By any measure, Apple's iPod commercials and advertising ventures have become hits and star-makers by giving traditional rock legends like U2 a Web 2.0 makeover. With its multifaceted deal, Apple retained exclusive rights to sell all songs from U2's album "How to Dismantle an Atomic Bomb" on the iTunes Music Store and to market a special U2 iPod. For acts like Feist, Apple's iPod commercial featuring Feist's "1234" catapulted the Canadian chanteuse to the top of U.S. charts and garnered her a Grammy nomination.
No matter what Matt Creamer of Advertising Age suggested in the March 17 "Digital Issue," the fact that Apple makes this kind of effort -- while making its broadcast creative look like Flash -- implies that the creative "lives" in digital and ventures out into broadcast, not vice-versa.
Consistently, Apple's iPod campaigns use new music to pull consumers to its technology and its iTunes store. Apple's slick television spots, which focus on music and not their product, give added credibility to its brand while pulling viewers online to purchase the music they heard at iTunes.

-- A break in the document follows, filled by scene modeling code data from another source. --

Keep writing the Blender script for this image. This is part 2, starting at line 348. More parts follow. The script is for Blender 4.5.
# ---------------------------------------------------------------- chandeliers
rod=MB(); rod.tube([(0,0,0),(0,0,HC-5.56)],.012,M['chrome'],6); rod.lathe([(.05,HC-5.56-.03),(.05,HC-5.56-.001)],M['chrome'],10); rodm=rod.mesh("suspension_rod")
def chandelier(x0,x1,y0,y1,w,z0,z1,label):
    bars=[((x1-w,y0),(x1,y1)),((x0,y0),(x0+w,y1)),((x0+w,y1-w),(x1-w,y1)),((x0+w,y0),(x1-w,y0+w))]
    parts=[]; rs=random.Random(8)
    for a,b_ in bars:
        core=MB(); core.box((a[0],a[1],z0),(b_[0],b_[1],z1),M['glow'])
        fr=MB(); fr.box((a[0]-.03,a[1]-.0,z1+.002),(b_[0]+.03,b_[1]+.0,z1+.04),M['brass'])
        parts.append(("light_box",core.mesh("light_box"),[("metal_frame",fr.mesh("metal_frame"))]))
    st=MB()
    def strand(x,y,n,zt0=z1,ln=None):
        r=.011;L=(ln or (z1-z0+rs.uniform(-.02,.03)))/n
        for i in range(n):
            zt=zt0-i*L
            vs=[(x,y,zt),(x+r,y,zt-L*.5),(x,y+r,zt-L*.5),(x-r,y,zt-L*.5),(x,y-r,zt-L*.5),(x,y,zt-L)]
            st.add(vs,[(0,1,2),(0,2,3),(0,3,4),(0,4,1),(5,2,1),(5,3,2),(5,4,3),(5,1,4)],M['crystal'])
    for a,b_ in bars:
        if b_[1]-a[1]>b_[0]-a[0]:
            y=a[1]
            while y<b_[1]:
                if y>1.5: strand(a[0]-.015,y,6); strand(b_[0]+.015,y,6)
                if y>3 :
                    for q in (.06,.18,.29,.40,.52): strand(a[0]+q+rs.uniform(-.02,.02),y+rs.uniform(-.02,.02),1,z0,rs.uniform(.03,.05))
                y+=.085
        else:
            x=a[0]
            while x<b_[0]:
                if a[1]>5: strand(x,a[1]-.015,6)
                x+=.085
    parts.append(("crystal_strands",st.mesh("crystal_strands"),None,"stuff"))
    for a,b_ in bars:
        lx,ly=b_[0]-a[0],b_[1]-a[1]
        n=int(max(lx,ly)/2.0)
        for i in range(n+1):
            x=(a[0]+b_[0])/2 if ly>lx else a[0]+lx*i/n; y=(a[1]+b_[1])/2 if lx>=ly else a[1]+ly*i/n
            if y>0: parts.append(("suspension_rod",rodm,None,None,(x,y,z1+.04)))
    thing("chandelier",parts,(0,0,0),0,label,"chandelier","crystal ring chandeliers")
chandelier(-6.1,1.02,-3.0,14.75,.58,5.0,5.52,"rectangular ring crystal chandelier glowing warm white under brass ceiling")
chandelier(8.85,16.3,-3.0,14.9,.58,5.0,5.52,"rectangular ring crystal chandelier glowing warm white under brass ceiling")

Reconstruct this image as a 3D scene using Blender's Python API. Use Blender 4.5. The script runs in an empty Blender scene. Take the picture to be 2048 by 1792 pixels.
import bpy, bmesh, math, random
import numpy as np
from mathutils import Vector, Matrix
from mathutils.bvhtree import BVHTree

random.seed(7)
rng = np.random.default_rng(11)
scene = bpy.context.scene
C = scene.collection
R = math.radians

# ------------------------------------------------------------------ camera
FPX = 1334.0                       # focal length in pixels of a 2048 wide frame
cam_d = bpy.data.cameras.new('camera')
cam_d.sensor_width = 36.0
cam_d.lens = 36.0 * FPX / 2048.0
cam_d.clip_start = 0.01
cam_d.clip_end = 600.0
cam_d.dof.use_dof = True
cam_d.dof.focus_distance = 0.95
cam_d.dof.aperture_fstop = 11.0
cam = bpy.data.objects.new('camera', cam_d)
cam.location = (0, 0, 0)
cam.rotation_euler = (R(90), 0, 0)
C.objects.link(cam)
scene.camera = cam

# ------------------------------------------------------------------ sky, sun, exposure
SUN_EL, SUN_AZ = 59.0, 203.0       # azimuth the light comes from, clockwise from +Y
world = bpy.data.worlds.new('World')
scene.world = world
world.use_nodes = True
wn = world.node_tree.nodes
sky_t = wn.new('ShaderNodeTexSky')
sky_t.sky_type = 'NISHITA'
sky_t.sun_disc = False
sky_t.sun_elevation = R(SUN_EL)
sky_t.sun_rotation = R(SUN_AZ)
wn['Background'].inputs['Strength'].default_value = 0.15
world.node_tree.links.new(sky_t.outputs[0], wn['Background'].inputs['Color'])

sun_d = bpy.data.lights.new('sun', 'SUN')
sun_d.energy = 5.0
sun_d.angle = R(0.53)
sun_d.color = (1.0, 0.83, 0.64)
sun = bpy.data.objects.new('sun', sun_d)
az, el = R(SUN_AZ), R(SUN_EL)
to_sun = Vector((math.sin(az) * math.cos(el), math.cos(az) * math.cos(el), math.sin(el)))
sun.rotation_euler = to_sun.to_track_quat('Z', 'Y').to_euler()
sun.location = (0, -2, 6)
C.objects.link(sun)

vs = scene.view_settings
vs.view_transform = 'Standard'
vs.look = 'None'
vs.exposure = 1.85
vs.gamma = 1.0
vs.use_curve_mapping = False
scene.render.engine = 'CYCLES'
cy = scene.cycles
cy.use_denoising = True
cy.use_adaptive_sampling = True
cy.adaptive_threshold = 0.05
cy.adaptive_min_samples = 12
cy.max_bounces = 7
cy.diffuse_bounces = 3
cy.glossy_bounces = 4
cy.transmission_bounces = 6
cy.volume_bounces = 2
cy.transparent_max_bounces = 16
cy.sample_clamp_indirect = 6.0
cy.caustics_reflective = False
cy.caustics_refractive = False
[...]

The key to Apple's multi-channel success is marketing the music first, the iPod brand second, with the added benefit of promoting iTunes.
Verizon, a Questus client, also has used music to create "pull marketing" to its brand and FiOS services. Working with major acts such as Fergie and Gwen Stefani, Verizon created successful online communities around each act's tours. Each interactive community featured online fan chat rooms, tour weblogs from the stars, UGC video elements, as well as phone and texting features that allowed concert goers to post live pictures from the concert event on the community site. By promoting the music, Verizon also introduced thousands of new consumers to its FiOS technology and broadband media offerings.
Both Apple and Verizon understand that great pull advertising means giving to your consumer community first, whether it is access to new music or greater access to their favorite acts -- getting consumers excited by understanding that their interests are really what the new agency model is all about.